++++ Extracted material

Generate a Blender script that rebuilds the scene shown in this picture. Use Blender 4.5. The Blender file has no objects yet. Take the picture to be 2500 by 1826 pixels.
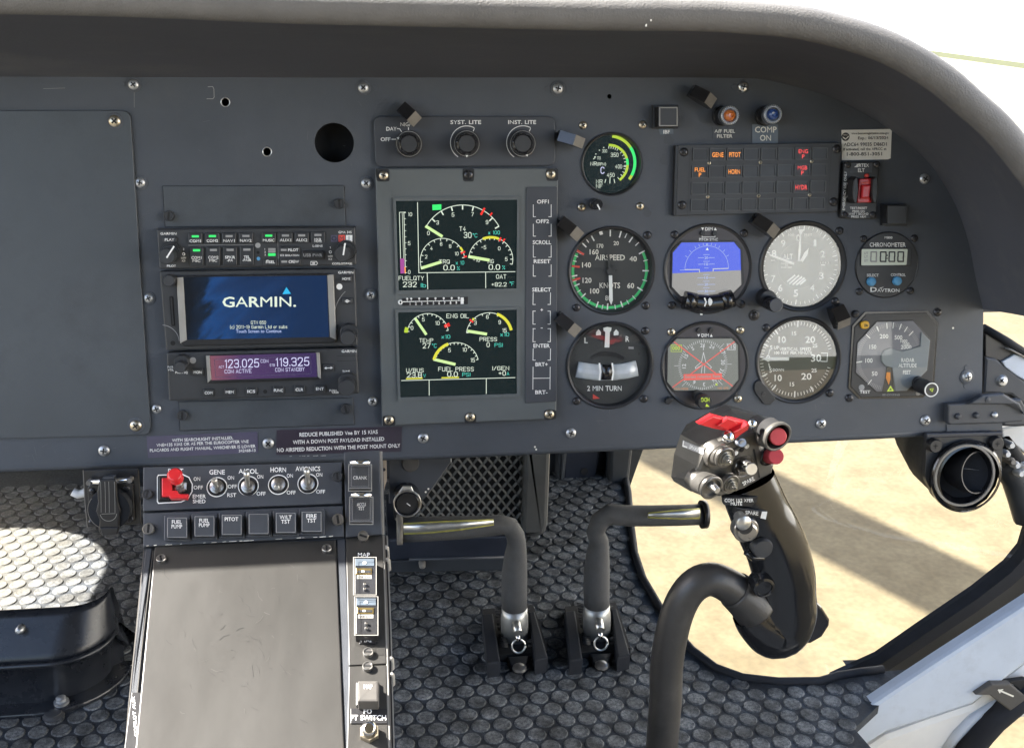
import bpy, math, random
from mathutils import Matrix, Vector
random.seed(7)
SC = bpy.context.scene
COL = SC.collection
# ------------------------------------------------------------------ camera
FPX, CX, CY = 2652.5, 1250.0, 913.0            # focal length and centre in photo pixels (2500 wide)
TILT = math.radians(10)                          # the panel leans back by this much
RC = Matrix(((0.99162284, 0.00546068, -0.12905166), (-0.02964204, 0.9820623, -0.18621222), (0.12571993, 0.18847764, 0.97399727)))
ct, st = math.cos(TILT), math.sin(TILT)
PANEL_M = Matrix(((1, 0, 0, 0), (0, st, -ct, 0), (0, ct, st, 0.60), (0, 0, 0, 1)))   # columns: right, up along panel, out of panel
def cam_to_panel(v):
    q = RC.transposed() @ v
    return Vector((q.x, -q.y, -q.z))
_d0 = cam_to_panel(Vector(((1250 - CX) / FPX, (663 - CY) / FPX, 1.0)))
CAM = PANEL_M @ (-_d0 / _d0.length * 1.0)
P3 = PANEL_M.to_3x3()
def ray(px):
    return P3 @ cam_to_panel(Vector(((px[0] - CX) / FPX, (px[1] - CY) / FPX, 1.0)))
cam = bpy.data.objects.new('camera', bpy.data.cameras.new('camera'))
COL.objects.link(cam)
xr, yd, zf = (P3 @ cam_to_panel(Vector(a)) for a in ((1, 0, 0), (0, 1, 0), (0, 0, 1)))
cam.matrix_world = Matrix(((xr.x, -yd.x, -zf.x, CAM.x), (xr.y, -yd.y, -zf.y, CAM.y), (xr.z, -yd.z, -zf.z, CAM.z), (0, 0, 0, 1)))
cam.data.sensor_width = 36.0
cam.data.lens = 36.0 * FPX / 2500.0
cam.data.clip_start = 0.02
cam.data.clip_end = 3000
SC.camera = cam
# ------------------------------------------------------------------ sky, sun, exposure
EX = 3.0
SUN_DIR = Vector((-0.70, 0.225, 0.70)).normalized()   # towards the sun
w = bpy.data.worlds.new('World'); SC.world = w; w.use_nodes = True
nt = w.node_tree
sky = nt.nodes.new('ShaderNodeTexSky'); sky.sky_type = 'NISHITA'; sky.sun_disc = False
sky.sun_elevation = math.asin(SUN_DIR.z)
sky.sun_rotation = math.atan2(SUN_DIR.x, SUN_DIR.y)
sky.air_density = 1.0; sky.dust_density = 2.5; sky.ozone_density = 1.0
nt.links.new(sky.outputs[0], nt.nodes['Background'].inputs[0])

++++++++
++++ Extracted material

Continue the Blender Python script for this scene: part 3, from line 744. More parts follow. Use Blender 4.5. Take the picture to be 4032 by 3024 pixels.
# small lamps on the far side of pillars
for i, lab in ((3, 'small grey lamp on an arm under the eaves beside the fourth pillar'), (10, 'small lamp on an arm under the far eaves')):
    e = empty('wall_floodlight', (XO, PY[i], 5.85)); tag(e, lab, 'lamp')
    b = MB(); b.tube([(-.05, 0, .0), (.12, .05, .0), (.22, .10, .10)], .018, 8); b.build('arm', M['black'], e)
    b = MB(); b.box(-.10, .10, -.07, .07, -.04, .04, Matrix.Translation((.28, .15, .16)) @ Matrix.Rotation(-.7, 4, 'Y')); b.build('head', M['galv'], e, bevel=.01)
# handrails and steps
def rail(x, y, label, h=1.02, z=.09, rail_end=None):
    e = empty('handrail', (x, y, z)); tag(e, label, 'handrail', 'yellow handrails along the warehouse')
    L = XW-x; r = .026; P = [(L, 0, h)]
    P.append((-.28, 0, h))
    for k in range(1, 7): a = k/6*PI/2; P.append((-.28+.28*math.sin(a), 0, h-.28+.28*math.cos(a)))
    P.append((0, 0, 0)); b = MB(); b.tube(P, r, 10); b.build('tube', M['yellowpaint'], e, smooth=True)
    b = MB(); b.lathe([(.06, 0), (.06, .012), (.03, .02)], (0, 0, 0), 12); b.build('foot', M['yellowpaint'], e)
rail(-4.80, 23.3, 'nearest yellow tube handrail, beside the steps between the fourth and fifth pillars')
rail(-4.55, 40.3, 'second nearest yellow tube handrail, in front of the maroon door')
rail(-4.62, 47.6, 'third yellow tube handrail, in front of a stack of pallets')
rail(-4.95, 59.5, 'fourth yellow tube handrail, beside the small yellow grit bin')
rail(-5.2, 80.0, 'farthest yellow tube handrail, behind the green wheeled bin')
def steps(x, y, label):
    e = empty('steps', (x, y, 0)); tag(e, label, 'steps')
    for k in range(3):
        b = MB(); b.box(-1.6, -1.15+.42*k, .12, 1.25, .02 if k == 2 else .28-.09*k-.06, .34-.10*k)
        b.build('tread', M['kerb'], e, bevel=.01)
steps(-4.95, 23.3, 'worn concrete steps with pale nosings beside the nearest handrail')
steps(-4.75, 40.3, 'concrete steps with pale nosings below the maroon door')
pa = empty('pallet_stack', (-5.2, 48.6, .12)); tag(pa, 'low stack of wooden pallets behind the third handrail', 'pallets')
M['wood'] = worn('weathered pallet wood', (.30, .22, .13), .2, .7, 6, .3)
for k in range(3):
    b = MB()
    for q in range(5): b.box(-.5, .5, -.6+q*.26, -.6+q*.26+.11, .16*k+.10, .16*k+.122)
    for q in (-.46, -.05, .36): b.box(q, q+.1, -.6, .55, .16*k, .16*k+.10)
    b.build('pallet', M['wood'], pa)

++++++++

**Exercise details**:
Gather, from the listing above, every line carrying the word "script".

**Written solution**:
Generate a Blender script that rebuilds the scene shown in this picture. Use Blender 4.5. The Blender file has no objects yet. Take the picture to be 2500 by 1826 pixels.
Continue the Blender Python script for this scene: part 3, from line 744. More parts follow. Use Blender 4.5. Take the picture to be 4032 by 3024 pixels.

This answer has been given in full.